‘FUBAR’ series review: Arnold Schwarzenegger brings his A-game to this teddy-bears’ picnic 

Arnold Schwarzenegger as Luke Brunner in ‘FUBAR’

Arnold Schwarzenegger as Luke Brunner in ‘FUBAR’
| Photo Credit: Netflix

There is a lot of FUBAR that reminds you of True Lies—oh wait that is also a show, a disastrous one at that. In FUBAR (it is a naughty military acronym, go look it up), Luke Brunner (Arnold Schwarzenegger) is a skilled international man of mystery, who finds out an earth-shattering family secret on the brink of retirement.

FUBAR season 1 (English)

Creator: Nick Santora

Episodes: 8

Run time: 45 – 59 minutes

Cast: Arnold Schwarzenegger, Monica Barbaro, Milan Carter, Gabriel Luna, Fortune Feimster, Travis Van Winkle, Fabiana Udenio, Jay Baruchel, Barbara Eve Harris, Aparna Brielle, Andy Buckley

Storyline: A father and daughter do not know that the other is a CIA operative and have to work together to catch a powerful arms dealer

After successfully completing his final mission in Antwerp, with jokes about him being the fastest 65-year-old, Brunner is looking forward to reconnect with his long neglected family. His family includes divorced wife Tally (Fabiana Udenio), geeky son Oscar (Devon Bostick) and over-achieving daughter, Emma (Monica Barbaro).

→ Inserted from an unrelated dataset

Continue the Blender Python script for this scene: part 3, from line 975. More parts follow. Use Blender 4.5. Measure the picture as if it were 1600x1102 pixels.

Just as Brunner is cutting his retirement cake, there comes news of an operative, Panda, who is in danger and needs to be evacuated from a scary arms dealer’s clutches. Boro, (Gabriel Luna, Tommy from The Last of Us), the arms dealer, and Brunner have a connection. Boro’s father was a bad person, who Brunner killed and feeling responsible for the orphaned Boro, looked out for him as “Uncle Finn”. The CIA’s thinking is that Boro will welcome Uncle Finn to his psycho compound and they will be able to rescue Panda.

When Brunner reaches the compound, he finds out to his dismay, Panda is his daughter, Emma, an equally competent operative. Through the rest of the episodes, the Brunner family tries to resolve its many issues while Boro runs free escaping each time by the skin of his shiny teeth. Emma has to choose between her safe, sweet, kindergarten teacher boyfriend Carter (Jay Baruchel) and hot honey pot operative Aldon (Travis Van Winkle). Tally has to choose between her mostly absent ex-husband Brunner and the adoring Donnie (Andy Buckley).

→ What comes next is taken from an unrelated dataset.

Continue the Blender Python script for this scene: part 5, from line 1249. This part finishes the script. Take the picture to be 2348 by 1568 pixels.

Oscar has troubles of his own, with the top one being his belief that his father looking at Emma as the son he (Brunner) always wanted. Oscar’s wife, Sandy’s (Stephanie Sy) daughter, Romi (Rachel Lynch) is ill and needs constant care. Brunner as usual tries to buy his way out of the guilt of being absent with conflict diamonds.

There is Tina (Aparna Brielle), an analyst bought in from outside to help the Brunner’s team, who tech support Barry (Milan Carter), has feelings for. Apart from Emma and Boro’s daddy issues, Roo (Fortune Feimster) also has trouble forgetting her dreadful childhood thanks to her father from hell. Dot (Barbara Eve Harris) is the commander of this squabbling bunch with some psych help from Dr. Pfeffer (Scott Thompson).

There is a high-speed chase atop a runaway maglev train, a high-stakes poker game with some poison and yak semen involved, an electric saw and a foot, and a smiling dorky torture expert (Tom Arnold, Gib from True Lies, the movie not the show) and The Teddy Bears Picnic, which Emma snarkily insists was tougher to sing with Brunner at the school talent show than taking down the most fearsome terrorist.

Though Schwarzenegger’s television debut has impeccable credentials from creator Nick Santora (The Sopranos among others) to production company Skydance Television (Reacherfor god’s sake!), FUBAR has more misses rather than hits. Still, it is fun to see Schwarzenegger wiggle his distractingly white eyebrows as he kind of saves us from a streaming coma.